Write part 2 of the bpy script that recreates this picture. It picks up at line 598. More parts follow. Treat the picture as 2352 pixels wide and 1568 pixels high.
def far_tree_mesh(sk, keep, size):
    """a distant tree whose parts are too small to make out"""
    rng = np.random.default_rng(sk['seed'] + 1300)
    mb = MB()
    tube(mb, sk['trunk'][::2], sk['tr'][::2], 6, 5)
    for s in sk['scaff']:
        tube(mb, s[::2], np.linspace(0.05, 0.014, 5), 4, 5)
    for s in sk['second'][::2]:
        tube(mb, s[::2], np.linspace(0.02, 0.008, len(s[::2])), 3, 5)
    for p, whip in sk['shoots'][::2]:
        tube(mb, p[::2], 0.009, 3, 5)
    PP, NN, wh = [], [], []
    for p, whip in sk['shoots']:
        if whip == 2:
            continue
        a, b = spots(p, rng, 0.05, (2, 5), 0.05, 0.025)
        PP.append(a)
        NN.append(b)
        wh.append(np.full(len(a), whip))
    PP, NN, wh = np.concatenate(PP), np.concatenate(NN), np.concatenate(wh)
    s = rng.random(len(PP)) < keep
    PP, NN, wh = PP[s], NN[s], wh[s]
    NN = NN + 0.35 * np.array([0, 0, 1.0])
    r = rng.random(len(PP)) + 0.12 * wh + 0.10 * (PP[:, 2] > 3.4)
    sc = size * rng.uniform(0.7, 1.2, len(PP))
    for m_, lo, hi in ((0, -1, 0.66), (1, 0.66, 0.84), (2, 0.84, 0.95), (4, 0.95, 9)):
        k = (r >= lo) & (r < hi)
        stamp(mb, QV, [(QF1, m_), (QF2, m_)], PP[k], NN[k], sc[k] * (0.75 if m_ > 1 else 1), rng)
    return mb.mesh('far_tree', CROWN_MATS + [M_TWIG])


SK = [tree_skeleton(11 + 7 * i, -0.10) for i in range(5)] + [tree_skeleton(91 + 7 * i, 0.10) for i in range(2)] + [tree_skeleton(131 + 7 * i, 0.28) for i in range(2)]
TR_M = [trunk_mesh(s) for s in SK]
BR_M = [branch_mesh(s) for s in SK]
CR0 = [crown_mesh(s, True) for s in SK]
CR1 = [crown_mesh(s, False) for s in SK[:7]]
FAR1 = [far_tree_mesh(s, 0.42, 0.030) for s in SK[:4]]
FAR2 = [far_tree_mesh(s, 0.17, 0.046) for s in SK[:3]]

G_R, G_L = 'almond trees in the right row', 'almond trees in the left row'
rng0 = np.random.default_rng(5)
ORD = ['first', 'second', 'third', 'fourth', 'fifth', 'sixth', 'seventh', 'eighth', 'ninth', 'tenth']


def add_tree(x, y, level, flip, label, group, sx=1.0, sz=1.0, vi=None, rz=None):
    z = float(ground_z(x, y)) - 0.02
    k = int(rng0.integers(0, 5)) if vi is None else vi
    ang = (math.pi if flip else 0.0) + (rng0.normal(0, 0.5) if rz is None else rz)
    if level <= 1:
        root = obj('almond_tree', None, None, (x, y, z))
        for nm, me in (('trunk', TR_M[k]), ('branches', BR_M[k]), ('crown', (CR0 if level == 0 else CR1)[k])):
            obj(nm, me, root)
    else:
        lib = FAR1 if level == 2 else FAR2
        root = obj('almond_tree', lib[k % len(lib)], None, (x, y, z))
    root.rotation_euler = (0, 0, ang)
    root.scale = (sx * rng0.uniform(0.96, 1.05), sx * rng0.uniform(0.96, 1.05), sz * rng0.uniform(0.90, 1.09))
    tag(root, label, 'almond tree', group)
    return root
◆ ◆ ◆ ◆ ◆
** INSTRUCTIONS FOR THE TASK **
Copy out every line of the data above, exactly as given.

** WRITTEN REPLY **
Write part 2 of the bpy script that recreates this picture. It picks up at line 598. More parts follow. Treat the picture as 2352 pixels wide and 1568 pixels high.
def far_tree_mesh(sk, keep, size):
    """a distant tree whose parts are too small to make out"""
    rng = np.random.default_rng(sk['seed'] + 1300)
    mb = MB()
    tube(mb, sk['trunk'][::2], sk['tr'][::2], 6, 5)
    for s in sk['scaff']:
        tube(mb, s[::2], np.linspace(0.05, 0.014, 5), 4, 5)
    for s in sk['second'][::2]:
        tube(mb, s[::2], np.linspace(0.02, 0.008, len(s[::2])), 3, 5)
    for p, whip in sk['shoots'][::2]:
        tube(mb, p[::2], 0.009, 3, 5)
    PP, NN, wh = [], [], []
    for p, whip in sk['shoots']:
        if whip == 2:
            continue
        a, b = spots(p, rng, 0.05, (2, 5), 0.05, 0.025)
        PP.append(a)
        NN.append(b)
        wh.append(np.full(len(a), whip))
    PP, NN, wh = np.concatenate(PP), np.concatenate(NN), np.concatenate(wh)
    s = rng.random(len(PP)) < keep
    PP, NN, wh = PP[s], NN[s], wh[s]
    NN = NN + 0.35 * np.array([0, 0, 1.0])
    r = rng.random(len(PP)) + 0.12 * wh + 0.10 * (PP[:, 2] > 3.4)
    sc = size * rng.uniform(0.7, 1.2, len(PP))
    for m_, lo, hi in ((0, -1, 0.66), (1, 0.66, 0.84), (2, 0.84, 0.95), (4, 0.95, 9)):
        k = (r >= lo) & (r < hi)
        stamp(mb, QV, [(QF1, m_), (QF2, m_)], PP[k], NN[k], sc[k] * (0.75 if m_ > 1 else 1), rng)
    return mb.mesh('far_tree', CROWN_MATS + [M_TWIG])


SK = [tree_skeleton(11 + 7 * i, -0.10) for i in range(5)] + [tree_skeleton(91 + 7 * i, 0.10) for i in range(2)] + [tree_skeleton(131 + 7 * i, 0.28) for i in range(2)]
TR_M = [trunk_mesh(s) for s in SK]
BR_M = [branch_mesh(s) for s in SK]
CR0 = [crown_mesh(s, True) for s in SK]
CR1 = [crown_mesh(s, False) for s in SK[:7]]
FAR1 = [far_tree_mesh(s, 0.42, 0.030) for s in SK[:4]]
FAR2 = [far_tree_mesh(s, 0.17, 0.046) for s in SK[:3]]

G_R, G_L = 'almond trees in the right row', 'almond trees in the left row'
rng0 = np.random.default_rng(5)
ORD = ['first', 'second', 'third', 'fourth', 'fifth', 'sixth', 'seventh', 'eighth', 'ninth', 'tenth']


def add_tree(x, y, level, flip, label, group, sx=1.0, sz=1.0, vi=None, rz=None):
    z = float(ground_z(x, y)) - 0.02
    k = int(rng0.integers(0, 5)) if vi is None else vi
    ang = (math.pi if flip else 0.0) + (rng0.normal(0, 0.5) if rz is None else rz)
    if level <= 1:
        root = obj('almond_tree', None, None, (x, y, z))
        for nm, me in (('trunk', TR_M[k]), ('branches', BR_M[k]), ('crown', (CR0 if level == 0 else CR1)[k])):
            obj(nm, me, root)
    else:
        lib = FAR1 if level == 2 else FAR2
        root = obj('almond_tree', lib[k % len(lib)], None, (x, y, z))
    root.rotation_euler = (0, 0, ang)
    root.scale = (sx * rng0.uniform(0.96, 1.05), sx * rng0.uniform(0.96, 1.05), sz * rng0.uniform(0.90, 1.09))
    tag(root, label, 'almond tree', group)
    return root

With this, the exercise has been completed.